Havoc should be able to do the same thing, if the CPU goes down the roof it can aswell be used on Havoc, although im truly no expert at those stuff.
They truly should make something non proprietary and it took a long time till Nvidia only partially gave away theyr proprietary rights to own any single piece of it and therefore make devs unable to implement anything like that on Radeon, as far as i know. However, the statement of AMD/ATI was always pretty clear, that they dont feel the urge need of something like that. So they usualy gave pretty low support to devs tryring to implement something. I remember, Nvidia had aswell other software which is licensed and when MS was moving from a Nvidia to a ATI GPU on Xbox, they had to pay license fee for even being able to run that kind of software on a Radeon. I mean, Nvidia truly was mean with stuff like this, im glad they finally tried to open the matters a bit, giving devs more access to implement stuff on Radeon.
I aswell dunno what you mean by "blow away" in particullar, you might tell me, im interested. At a game like Shogun Wars with a pretty high physics need (insane amount of units), a CPU still can successfully run it. Now what kind of phyics do you have in mind which is unable to be run on any CPU?
Havoc should be able to do the same thing, if the CPU goes down the roof it can aswell be used on Havoc, although im truly no expert at those stuff.
They truly should make something non proprietary and it took a long time till Nvidia only partially gave away theyr proprietary rights to own any single piece of it and therefore make devs unable to implement anything like that on Radeon, as far as i know. However, the statement of AMD/ATI was always pretty clear, that they dont feel the urge need of something like that. So they usualy gave pretty low support to devs tryring to implement something. I remember, Nvidia had aswell other software which is licensed and when MS was moving from a Nvidia to a ATI GPU on Xbox, they had to pay license fee for even being able to run that kind of software on a Radeon. I mean, Nvidia truly was mean with stuff like this, im glad they finally tried to open the matters a bit, giving devs more access to implement stuff on Radeon.
I aswell dunno what you mean by "blow away" in particullar, you might tell me, im interested. At a game like Shogun Wars with a pretty high physics need (insane amount of units), a CPU still can successfully run it. Now what kind of phyics do you have in mind which is unable to be run on any CPU?

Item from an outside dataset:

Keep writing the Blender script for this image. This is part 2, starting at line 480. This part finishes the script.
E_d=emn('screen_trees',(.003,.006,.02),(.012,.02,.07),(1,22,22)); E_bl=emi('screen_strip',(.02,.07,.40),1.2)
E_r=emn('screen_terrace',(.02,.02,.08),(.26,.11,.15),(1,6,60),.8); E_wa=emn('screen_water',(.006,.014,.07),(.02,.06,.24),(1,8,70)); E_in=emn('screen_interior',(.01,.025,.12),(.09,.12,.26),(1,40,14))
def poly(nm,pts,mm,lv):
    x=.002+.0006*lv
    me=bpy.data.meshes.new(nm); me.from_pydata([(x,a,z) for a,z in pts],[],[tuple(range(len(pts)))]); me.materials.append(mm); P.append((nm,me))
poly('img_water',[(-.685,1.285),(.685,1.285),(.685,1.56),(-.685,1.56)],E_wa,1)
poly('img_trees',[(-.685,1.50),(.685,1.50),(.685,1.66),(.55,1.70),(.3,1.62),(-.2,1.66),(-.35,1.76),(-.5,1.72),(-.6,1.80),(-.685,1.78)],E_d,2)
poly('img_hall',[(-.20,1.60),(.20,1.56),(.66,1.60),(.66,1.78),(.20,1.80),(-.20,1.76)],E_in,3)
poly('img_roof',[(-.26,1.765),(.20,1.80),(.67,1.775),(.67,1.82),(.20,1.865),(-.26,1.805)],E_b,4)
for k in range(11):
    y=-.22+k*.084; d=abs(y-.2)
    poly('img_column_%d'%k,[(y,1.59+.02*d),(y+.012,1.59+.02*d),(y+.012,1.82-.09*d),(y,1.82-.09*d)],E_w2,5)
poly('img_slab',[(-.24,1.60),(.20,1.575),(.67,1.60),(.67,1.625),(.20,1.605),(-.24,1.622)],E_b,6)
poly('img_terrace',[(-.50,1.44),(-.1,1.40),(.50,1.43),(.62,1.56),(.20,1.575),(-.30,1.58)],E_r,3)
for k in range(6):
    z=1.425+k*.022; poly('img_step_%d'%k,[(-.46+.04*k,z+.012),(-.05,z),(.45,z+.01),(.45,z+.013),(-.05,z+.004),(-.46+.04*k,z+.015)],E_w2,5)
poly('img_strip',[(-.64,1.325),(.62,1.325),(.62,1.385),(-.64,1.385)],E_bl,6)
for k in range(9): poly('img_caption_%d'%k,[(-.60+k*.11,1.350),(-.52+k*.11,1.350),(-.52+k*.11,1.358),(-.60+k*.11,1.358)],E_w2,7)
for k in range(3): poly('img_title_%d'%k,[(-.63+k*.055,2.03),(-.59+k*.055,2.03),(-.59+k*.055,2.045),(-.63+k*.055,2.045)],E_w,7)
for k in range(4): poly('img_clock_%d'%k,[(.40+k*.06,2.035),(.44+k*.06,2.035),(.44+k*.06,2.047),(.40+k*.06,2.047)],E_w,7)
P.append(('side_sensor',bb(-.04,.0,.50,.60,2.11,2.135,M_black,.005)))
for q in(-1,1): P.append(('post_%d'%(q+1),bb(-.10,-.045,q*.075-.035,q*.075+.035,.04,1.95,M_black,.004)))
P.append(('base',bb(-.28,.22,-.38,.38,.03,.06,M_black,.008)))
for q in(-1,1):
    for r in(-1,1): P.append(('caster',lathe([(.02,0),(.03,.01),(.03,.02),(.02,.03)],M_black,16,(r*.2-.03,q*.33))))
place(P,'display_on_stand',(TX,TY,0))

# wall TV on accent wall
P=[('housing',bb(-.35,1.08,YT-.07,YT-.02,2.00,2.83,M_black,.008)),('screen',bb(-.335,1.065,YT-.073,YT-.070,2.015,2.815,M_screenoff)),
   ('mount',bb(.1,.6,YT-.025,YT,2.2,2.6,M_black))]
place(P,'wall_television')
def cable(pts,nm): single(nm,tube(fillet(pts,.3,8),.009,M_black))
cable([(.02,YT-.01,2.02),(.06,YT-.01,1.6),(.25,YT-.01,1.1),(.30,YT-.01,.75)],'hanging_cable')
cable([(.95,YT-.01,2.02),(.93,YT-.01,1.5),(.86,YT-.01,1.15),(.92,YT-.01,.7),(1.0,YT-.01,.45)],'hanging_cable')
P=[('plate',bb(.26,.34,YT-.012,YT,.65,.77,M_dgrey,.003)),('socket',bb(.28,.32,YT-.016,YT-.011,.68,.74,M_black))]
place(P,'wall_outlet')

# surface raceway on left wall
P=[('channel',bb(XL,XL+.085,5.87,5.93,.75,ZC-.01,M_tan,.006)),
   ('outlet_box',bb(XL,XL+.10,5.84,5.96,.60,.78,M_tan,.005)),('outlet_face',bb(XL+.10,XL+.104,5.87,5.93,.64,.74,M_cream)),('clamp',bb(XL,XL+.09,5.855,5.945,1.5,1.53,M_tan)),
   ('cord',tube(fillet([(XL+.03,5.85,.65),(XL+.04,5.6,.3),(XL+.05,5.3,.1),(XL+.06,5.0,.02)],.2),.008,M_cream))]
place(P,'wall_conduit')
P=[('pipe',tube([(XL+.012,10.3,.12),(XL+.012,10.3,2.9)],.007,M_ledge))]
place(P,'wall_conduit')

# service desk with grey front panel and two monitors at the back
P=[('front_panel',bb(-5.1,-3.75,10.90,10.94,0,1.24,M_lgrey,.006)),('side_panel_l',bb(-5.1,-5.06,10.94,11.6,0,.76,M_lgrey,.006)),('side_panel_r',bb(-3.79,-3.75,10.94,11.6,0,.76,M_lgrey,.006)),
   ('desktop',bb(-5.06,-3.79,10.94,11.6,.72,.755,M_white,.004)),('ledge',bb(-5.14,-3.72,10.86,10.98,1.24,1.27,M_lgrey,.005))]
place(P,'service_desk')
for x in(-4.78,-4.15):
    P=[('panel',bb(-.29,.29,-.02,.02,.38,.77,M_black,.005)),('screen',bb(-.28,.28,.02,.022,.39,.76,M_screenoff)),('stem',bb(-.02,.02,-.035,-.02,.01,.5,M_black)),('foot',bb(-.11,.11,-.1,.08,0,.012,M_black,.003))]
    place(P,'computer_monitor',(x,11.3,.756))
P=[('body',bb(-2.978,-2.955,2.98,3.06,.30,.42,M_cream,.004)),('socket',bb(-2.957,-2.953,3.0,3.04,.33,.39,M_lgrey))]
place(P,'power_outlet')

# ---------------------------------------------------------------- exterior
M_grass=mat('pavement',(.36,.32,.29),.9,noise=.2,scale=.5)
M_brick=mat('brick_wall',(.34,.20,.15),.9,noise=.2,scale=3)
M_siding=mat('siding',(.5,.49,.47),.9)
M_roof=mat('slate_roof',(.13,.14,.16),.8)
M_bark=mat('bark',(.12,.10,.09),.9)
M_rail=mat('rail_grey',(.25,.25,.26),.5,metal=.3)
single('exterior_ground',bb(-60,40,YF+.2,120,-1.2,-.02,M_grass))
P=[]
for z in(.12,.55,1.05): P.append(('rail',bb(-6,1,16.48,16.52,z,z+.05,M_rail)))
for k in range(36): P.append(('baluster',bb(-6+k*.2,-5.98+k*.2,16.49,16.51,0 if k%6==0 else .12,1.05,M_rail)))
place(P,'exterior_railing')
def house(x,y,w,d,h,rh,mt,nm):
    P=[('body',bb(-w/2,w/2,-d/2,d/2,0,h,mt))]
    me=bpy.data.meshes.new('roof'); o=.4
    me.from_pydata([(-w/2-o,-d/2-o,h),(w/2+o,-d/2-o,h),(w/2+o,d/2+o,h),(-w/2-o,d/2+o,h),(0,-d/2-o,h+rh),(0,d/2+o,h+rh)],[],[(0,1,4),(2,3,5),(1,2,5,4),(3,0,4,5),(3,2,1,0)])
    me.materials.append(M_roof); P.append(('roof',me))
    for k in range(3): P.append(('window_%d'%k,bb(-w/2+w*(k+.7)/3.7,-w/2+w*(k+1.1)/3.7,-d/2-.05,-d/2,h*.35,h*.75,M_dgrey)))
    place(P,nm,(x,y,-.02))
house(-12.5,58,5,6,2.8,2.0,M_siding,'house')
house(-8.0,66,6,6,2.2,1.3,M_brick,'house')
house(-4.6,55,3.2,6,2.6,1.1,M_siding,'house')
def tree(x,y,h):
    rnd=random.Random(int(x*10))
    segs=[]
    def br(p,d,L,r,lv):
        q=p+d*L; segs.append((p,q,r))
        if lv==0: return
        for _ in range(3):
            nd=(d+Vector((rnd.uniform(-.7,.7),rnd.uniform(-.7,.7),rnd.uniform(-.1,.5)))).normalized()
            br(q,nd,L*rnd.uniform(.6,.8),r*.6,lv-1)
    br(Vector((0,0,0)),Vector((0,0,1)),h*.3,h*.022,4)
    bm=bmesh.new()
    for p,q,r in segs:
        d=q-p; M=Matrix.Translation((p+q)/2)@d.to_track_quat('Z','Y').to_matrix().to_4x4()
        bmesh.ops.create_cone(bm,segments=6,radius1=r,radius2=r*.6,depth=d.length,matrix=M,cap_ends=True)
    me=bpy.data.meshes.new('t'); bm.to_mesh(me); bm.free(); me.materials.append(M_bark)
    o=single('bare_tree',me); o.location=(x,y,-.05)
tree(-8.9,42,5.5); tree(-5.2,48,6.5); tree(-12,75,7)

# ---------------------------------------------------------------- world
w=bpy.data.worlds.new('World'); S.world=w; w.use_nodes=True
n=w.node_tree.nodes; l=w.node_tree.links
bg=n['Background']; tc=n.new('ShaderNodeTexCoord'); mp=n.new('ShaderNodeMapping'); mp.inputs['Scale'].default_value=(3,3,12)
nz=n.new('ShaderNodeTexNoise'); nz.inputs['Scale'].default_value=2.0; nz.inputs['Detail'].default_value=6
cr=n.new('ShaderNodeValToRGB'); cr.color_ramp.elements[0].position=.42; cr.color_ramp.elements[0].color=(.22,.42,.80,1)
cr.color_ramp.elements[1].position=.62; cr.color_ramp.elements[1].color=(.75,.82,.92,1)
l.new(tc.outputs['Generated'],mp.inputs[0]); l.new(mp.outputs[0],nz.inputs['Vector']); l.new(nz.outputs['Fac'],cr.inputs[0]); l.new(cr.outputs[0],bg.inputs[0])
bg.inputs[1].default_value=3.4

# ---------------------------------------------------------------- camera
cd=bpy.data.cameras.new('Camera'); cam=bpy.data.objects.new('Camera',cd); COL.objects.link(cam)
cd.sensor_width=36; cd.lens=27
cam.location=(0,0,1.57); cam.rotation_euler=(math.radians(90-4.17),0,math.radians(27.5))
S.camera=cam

Finally i do want the better hardware to win, not the one being a wonder of software implementations. Besides, devs are always free to create open source for Radeon, but apparently rarely anyone ever going to do it and dunno why. Maybe because the devs nowadays just want to have everything shoven inside theyr mouth, already warmed up and served on a silver plate, seriously, where is the true dev skill? Are we nowadays totaly ruled and bound by the harsh rules of money and economics? So we aswell start to move away more and more from PCs because consoles simply are more bucks? And so we lose a lot of quality because many of those dont even try to tune a game for good PC hardware anymore..? Well yeah.. who knows.
Its surely good that Nvidia is trying to drag devs toward theyr side but they truly have to work together with devs and aswell with AMDs Radeon somehow, not only trying to boost themself. Even as a competitor working together in many aspects brings more power regarding software tuning.